Yes, I did.  I watched the Rocky Horror episode of Glee.  More than that, I planned to watch it.  I rarely plan on watching specific episodes of TV.  I am not good at following a series from week to week, and I often find myself watching shows like Law & Order or Arthur, where the characters are familiar, but you can basically jump in at any point in the narrative.  With most sitcoms, the reassuring fact that everything will be resolved in 22 minutes means I don’t have to follow to be able to follow along.  Along the way, I’ll pick up key reoccurring elements, or plot developments so I can make cultural references that are somewhat on target. (I know it happened when Ross & Rachel were on a break; I know about the Soup Nazi and the Chinese restaurant episodes of Seinfeld.  Well, maybe I’m a decade behind, but I used to know the cultural lexicon…) Still, when a coworker started telling me about Glee, I heard the fantastical plot, and started watching, just to see.

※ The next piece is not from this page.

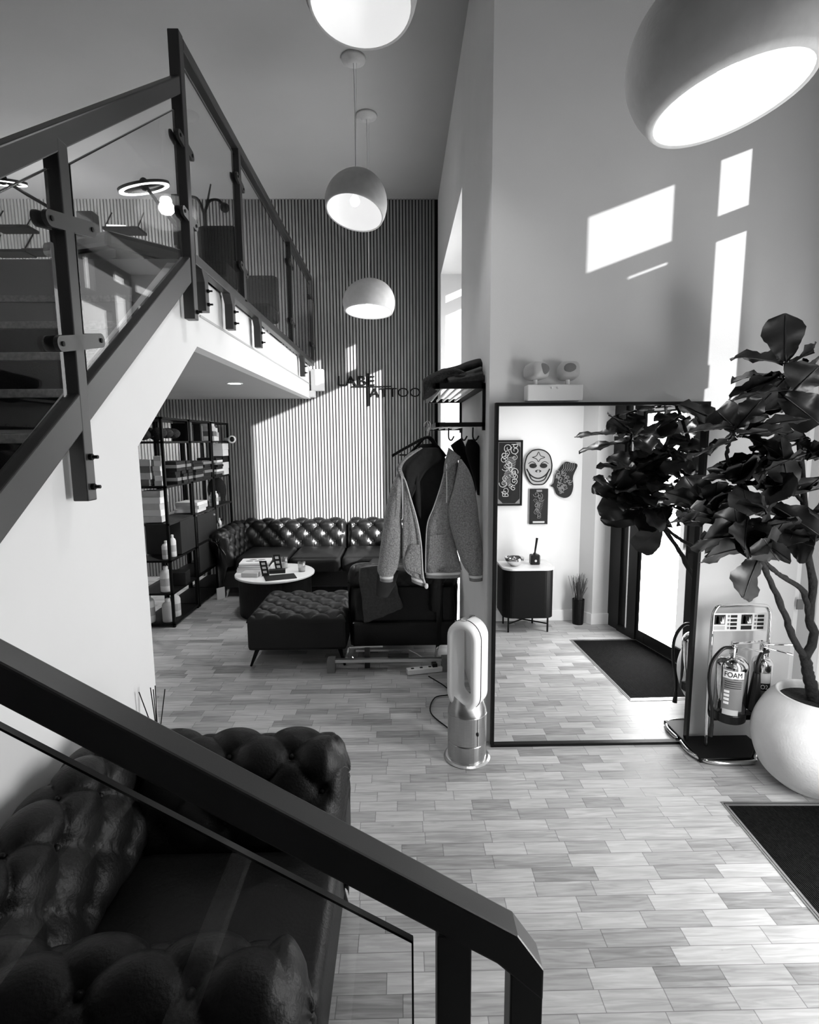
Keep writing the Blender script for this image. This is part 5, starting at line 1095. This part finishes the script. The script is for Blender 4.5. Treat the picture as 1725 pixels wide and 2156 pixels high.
q = P(452, 480, Y=4.6); couch(q.x, 4.5, .34, .4, 3.05, q.z, 'black upholstered chair behind the corner post on the mezzanine')
q = P(545, 590, Y=5.6); couch(q.x, 5.5, .34, .4, 2.98, q.z + .02, 'lower black upholstered chair further back on the mezzanine')
bd = thing('treatment_bed', (-2.1, 3.9, 2.73), 'dark padded treatment bed on the mezzanine behind the glass', 'bed')
p0_, p1_ = P(215, 520, Y=4.0), P(370, 560, Y=3.6)
MB().bar((-2.55, 4.6, 3.22), (-1.62, 3.75, 3.0), .55, .10).build('mattress', M['leather2'], bd, bev=.03); MB().bar((-2.55, 4.6, 3.14), (-1.62, 3.75, 2.92), .45, .05).build('frame', M['black'], bd)
MB().box(-2.3, -1.95, 4.0, 4.35, 2.731, 3.02).build('pedestal', M['black'], bd)
ct = thing('utility_rack', (-1.5, 4.9, 2.73), 'black stand with curved arms beside the mezzanine chair', 'stand')
q = P(430, 450, Y=5.0)
MB().tube([(q.x, 5.0, 2.80), (q.x, 5.0, q.z)], .015, 8).build('pole', M['black'], ct); MB().lathe([(.16, 0), (.16, .02), (.02, .05)], (q.x, 5.0, 2.731), 20).build('foot', M['black'], ct)
for s_, h_ in ((-1, .12), (1, .10)): MB().tube(rs([(q.x, 5.0, q.z), (q.x + s_ * .05, 5.0, q.z + h_), (q.x + s_ * .13, 5.0, q.z + h_ + .01), (q.x + s_ * .17, 5.0, q.z + h_ - .05)], 14), .012, 8).build('arm', M['black'], ct)
MB().tube([(q.x + .02, 5.0, q.z + .04), (q.x + .07, 5.0, q.z + .24)], [.012, .006], 8).build('arm', M['black'], ct); MB().sphere((q.x + .18, 5.0, q.z + .05), .04, 8).build('lamp_head', M['black'], ct)
def wshelf(a, b, w, d, label, m='black', h=.03, group=None):
    q = P(a, b, Y=YB - d); t = thing('wall_shelf', (q.x, YB, q.z), label, 'shelf', group)
    MB().box(q.x, q.x + w, YB - d, YB - .002, q.z, q.z + h).build('board', M[m], t, bev=.003)
    for x_ in (q.x + .01, q.x + w - .03):
        MB().bar((x_ + .01, YB - .01, q.z + .26), (x_ + .01, YB - d + .02, q.z + .02), .010, .010).build('bracket', M['black'], t)
    return q
q = wshelf(45, 528, .42, .22, 'black floating shelf with a small white bottle, left of the first glass clamp')
bottle(q.x + .33, YB - .10, q.z + .03, .03, .13, 'whiteplastic', 'small white bottle standing on the left mezzanine shelf')
q = wshelf(215, 482, .42, .22, 'black floating shelf holding papers behind the pale lamp reflection')
flat('papers', (q.x + .14, YB - .11, q.z + .03), .22, .15, .03, .1, 'paper', 'pile of white papers on the mezzanine shelf behind the lamp reflection', 'papers')
wshelf(-20, 478, .42, .22, 'black floating shelf highest at the left edge of the photo'); wshelf(-25, 530, .42, .22, 'black floating shelf below another at the left edge of the photo')
sk = thing('speaker', (-4.0, YB, 3.4), 'black wall speaker beside the upper glass clamp on the mezzanine wall', 'speaker'); q = P(165, 512, Y=YB - .15)
MB().box(q.x, q.x + .19, YB - .15, YB - .002, q.z - .02, q.z + .36).build('cabinet', M['blackplastic'], sk, bev=.01); MB().box(q.x + .02, q.x + .17, YB - .155, YB - .148, q.z + .0, q.z + .33).build('grille', M['darkcloth'], sk)
sk2 = thing('wall_cabinet', (-2.9, YB, 3.4), 'narrow black wall cabinet near the corner post on the mezzanine wall', 'cabinet'); q = P(366, 516, Y=YB - .12)
MB().box(q.x, q.x + .13, YB - .12, YB - .002, q.z, q.z + .62).build('body', M['blackplastic'], sk2, bev=.005); MB().box(q.x + .01, q.x + .12, YB - .125, YB - .119, q.z + .01, q.z + .61).build('door', M['black'], sk2)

I won’t lie and say I’m hooked.  It’s not a show you watch for the plot.  As a matter of fact, here’s the plot: Hey, we’re in a competition against insurmountable odds.  Wow, we won.  Oh, no!  There’s another competition coming up. And let’s swap boyfriends, just for the hell of it.  Throw in some pregnancy, some OCD, and some thin characters, and that’s basically it.  But I do enjoy the show.  I love watching the staging, hearing the singing, and suspending disbelief in the way we always do when watching anything with the word “musical” in it.  Breaking into song in the library and having a full back-up band, doo-wop girls, and a chorus line?  Bring it.  Dancing on top of chairs in perfect pitch while lifting girls skyward, as you pretend to be a 15 year old in control of his voice?  Right on. 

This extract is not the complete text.